Users reported frozen accounts and disappeared funds. One story mentioned missing Bitcoin and no answers. That kind of silence kills any goodwill.
UX and Technical Tools
The interface was no-frills - order books, buy/sell boxes, simple UI. Reportedly, they had mobile app support for iOS and Android. But once the site went dark, none of it mattered. Zero activity, zero accessibility, zero function - essentially a ghost screen with outdated dashboards.
Who Tried to Use It
CredoEx might have once appealed to:
- Crypto enthusiasts chasing obscure tokens and the CREDO ecosystem.
- Users looking for flat fees and no withdrawal costs.
- Tech-savvy types who did not mind jumping through DeFi hoops for non-fiat trading.
But when liquidity dried, trading halted, and trust evaporated - all of that evaporated too.
The Lesson
CredoEx’s story is a sticky reminder: even platforms with clear token utility and fee perks can disappear if trust, liquidity, and transparency are not kept alive. A promising start does not mean stability - especially in loose regulatory waters and niche token economies.
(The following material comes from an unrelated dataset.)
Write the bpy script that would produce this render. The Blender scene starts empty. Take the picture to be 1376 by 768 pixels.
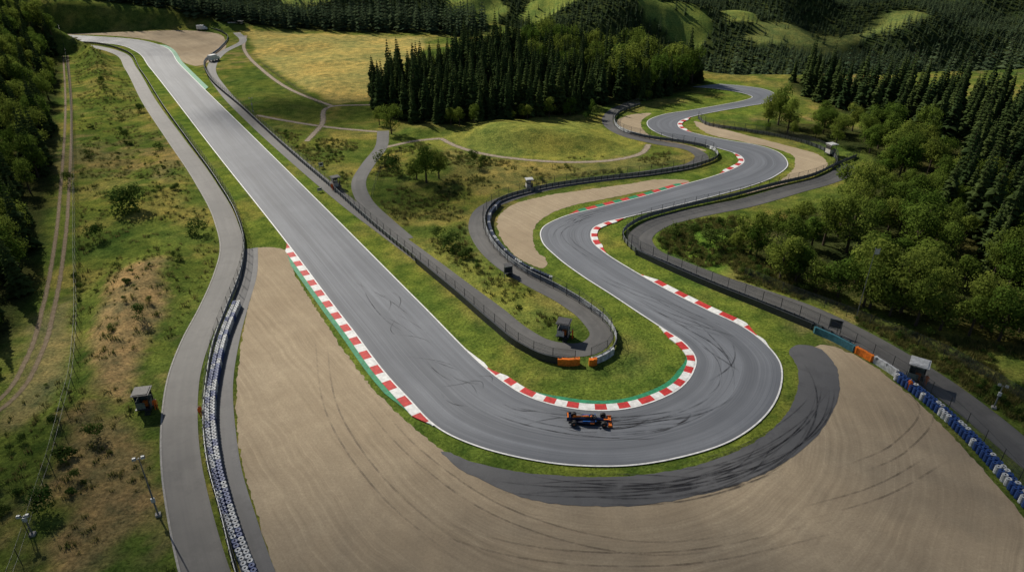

For anyone curious about wallet-based altcoin systems and CREDO’s history, it may hold nostalgic value. But it is not a destination. It is a monument.
Final Thoughts
CredoEx is more historical footnote than exchange now. It had a clean fee structure, leveraged its own token community, and claimed access for US users. But volume never grew, trust unraveled, and today, it is a tomb - no trading pairs, no liquidity, closed doors, dead interfaces.
If you spot CredoEx still live on your radar, do not get tempted. As a case study, it is valuable. As a platform? It is obsolete.